Law professor Philip Hamburger, no fan of Chevron, wrote of the Court’s decision, “We are seeing a turning point in the fight against administrative power. Today, in Loper Bright and Relentless, the Supreme Court finally got rid of the Chevron doctrine, which for four decades required judges to be systematically biased in favor of the government in cases against Americans. So this is a great day for freedom against the administrative state.”


Of course, there are people who aren’t so thrilled that Chevron was overturned. One pundit claimed that the “Supreme Court has staged a coup, brazenly seizing power from the other two branches in a way that is utterly contrary to the framers vision of the role of a court and a judiciary.”

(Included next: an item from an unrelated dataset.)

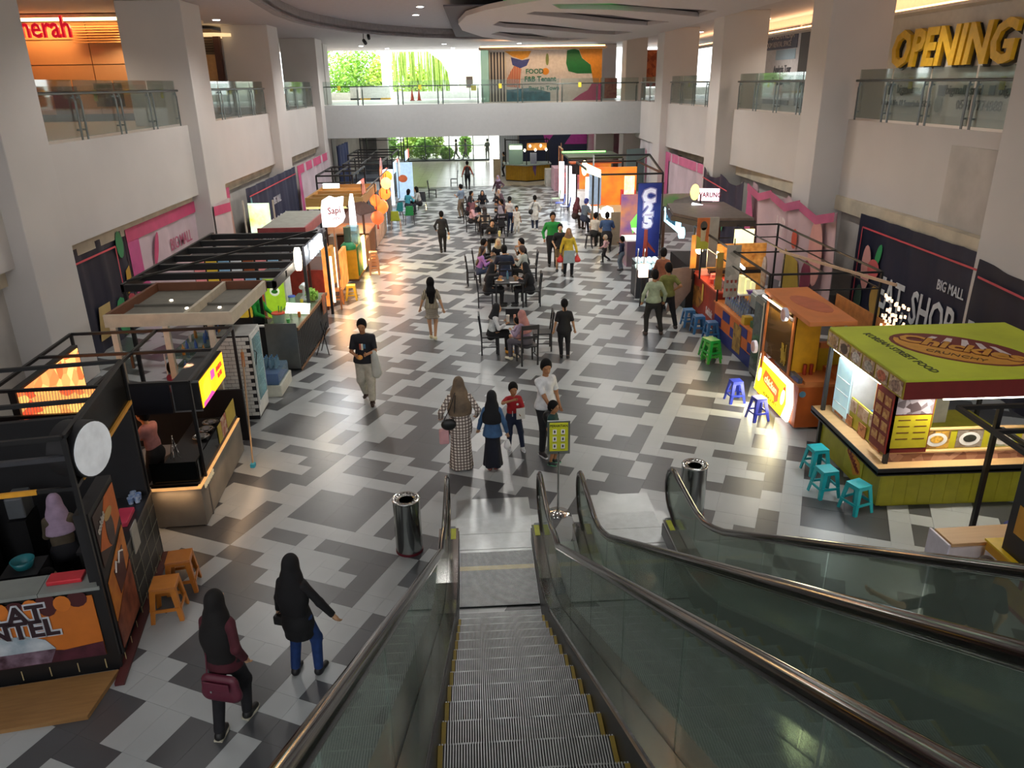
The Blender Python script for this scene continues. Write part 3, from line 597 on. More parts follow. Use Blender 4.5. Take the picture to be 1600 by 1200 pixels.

But law professor Glenn Harlan Reynolds disagrees, writing that if “Congress wants agencies to do things, it has to tell them to. If agencies think their statutes are inadequate to their purpose, they can ask Congress to amend them. Rather than a threat to democracy, this is a modest return of decision making to democratically elected legislators, and out of the hands of unelected bureaucrats.”


So “rather than ‘brazenly seizing power from the other two branches,’ the Supreme Court has returned power to Congress, where the Constitution put it to begin with. The brazen seizing, in fact, was undertaken by the unelected administrative state, what even FDR’s Commission on Administrative Government called a ‘headless fourth branch of government.’ And that was in 1937; there’s been a lot more seizing since then.”


Harlan went on to say, “Of course, the political class likes the administrative state for the precise reason it is constitutionally dubious - because it is not accountable to the voters. Instead, it is run by people like them, screening their often-subjective policy preferences behind confusing nomenclature, complex procedure, and (often dubious) claims of expertise. Like anything else that is a threat to the political class’s power or prestige, a return to something closer to constitutional government generates fear, hostility and - as we can see - over-the-top language.”


So as I said at the beginning, unless you’re a federal agency “expert,” an administrative lawyer, or, I guess, a herring fisherman, you likely didn’t notice that Chevron was overturned. But it’s a huge step toward dismantling the “headless fourth branch of government.” And that’s a victory for all of us.